During an instance where the website was performing badly again, I opened up the Worker Processes (as performed in #2), and saw the same results.    And sure enough, a single Quick Order action held up numerous requests for that user because of no data being passed.   

 

After finding out this, I looked at the code and the places where this functionality was being used.   This had to be a code issue, and a certain way the application is touched by the user, that would break the website.  

I made a discovery.  In a certain scenario where you did a few actions, then skipped a step and didn't select something, and then press "Add to Cart"...  And there it was.  It hung my local and my local became unresponsive.   The call never completed, and only thing that could bring my local back was an IIS Reset.  

I noticed that when my website hung, I could click anything, and those calls would never come back.    So the "multiple calls" seen in #4 were from the user trying to get the website to work and kept clicking on buttons.  

The issue was the Javascript didn't check for a value before the data was posted to the URL.   When it was posted with no data, the application would go to in endless loop and continue searching and spike out the memory to an outrageous amount.  #questionssolved

Some Food for Thought

After all of this research and all of these rabbit holes, I had a few take-aways and things we should always consider when working on projects.   Whether during our development or during research of a project developed by another company.  

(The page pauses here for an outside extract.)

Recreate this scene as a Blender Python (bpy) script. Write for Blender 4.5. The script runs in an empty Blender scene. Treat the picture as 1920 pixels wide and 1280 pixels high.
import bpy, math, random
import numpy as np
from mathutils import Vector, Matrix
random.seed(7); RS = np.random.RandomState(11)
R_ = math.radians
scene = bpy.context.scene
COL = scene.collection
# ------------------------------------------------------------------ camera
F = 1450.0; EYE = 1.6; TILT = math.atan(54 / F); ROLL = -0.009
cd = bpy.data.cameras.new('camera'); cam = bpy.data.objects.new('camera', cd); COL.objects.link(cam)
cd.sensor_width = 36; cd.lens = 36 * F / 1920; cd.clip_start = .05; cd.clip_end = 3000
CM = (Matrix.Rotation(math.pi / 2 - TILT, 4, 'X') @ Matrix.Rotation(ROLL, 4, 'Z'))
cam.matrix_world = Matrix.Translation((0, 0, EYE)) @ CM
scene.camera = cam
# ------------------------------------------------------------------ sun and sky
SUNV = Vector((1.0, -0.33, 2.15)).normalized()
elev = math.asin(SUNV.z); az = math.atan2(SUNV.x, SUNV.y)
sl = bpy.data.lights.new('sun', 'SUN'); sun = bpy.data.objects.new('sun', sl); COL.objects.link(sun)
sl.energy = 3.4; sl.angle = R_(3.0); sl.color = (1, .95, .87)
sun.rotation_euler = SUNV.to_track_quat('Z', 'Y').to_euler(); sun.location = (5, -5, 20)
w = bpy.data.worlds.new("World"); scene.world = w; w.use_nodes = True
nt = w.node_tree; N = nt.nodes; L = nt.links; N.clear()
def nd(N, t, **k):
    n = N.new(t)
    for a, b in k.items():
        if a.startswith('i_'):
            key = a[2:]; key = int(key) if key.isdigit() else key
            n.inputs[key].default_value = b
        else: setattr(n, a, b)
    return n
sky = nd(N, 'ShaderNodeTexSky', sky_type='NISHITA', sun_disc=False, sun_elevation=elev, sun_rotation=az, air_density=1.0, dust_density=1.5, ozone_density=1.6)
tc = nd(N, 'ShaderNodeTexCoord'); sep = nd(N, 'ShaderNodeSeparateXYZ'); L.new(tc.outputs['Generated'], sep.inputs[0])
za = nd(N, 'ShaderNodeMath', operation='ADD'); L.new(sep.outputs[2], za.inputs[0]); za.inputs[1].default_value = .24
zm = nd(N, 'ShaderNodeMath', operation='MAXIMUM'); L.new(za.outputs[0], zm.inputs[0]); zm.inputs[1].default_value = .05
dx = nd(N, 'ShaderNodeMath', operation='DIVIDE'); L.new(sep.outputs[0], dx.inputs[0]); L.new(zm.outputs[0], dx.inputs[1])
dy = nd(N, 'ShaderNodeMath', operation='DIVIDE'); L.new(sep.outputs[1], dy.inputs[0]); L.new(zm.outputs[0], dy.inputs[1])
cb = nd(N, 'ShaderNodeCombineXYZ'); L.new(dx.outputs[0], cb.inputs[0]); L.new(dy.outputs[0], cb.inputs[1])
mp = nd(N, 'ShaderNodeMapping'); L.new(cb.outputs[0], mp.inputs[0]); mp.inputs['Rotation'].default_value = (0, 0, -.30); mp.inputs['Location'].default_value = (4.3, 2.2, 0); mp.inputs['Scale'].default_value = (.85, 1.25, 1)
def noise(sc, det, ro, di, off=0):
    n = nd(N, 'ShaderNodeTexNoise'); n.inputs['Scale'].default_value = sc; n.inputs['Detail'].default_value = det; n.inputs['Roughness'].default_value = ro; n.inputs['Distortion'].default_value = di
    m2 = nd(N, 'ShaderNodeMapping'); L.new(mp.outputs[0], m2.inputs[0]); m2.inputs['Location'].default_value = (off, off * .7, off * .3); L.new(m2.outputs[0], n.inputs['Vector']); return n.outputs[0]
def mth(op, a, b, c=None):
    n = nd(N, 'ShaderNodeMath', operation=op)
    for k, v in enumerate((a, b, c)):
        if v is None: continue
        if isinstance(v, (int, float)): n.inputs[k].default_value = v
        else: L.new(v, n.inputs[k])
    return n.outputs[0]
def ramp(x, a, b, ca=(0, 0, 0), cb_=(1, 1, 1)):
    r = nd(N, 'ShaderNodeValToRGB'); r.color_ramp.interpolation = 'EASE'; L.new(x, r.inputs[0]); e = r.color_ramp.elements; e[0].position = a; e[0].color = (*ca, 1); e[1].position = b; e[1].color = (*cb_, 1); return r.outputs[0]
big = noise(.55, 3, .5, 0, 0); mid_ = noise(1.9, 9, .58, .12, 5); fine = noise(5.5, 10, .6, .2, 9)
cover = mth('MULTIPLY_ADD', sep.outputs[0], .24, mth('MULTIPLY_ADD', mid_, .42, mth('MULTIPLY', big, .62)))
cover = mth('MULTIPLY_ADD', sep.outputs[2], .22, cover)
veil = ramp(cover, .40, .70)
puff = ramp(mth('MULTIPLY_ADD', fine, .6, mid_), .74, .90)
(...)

  1. Don't forgot to follow recommended standards.
        The robots could have been blocked by a ReCaptcha, and ReCaptcha is a commonly recommended feature. 
     
  2. Proper cleanup after upgrades.
        When upgrades happen, don't forget to do an inventory of the currently installed modules.   Upgrade what is needed, remove the rest. 
     
  3. Proper test cases.
        Test cases should try and break the website, before a user in Live breaks it.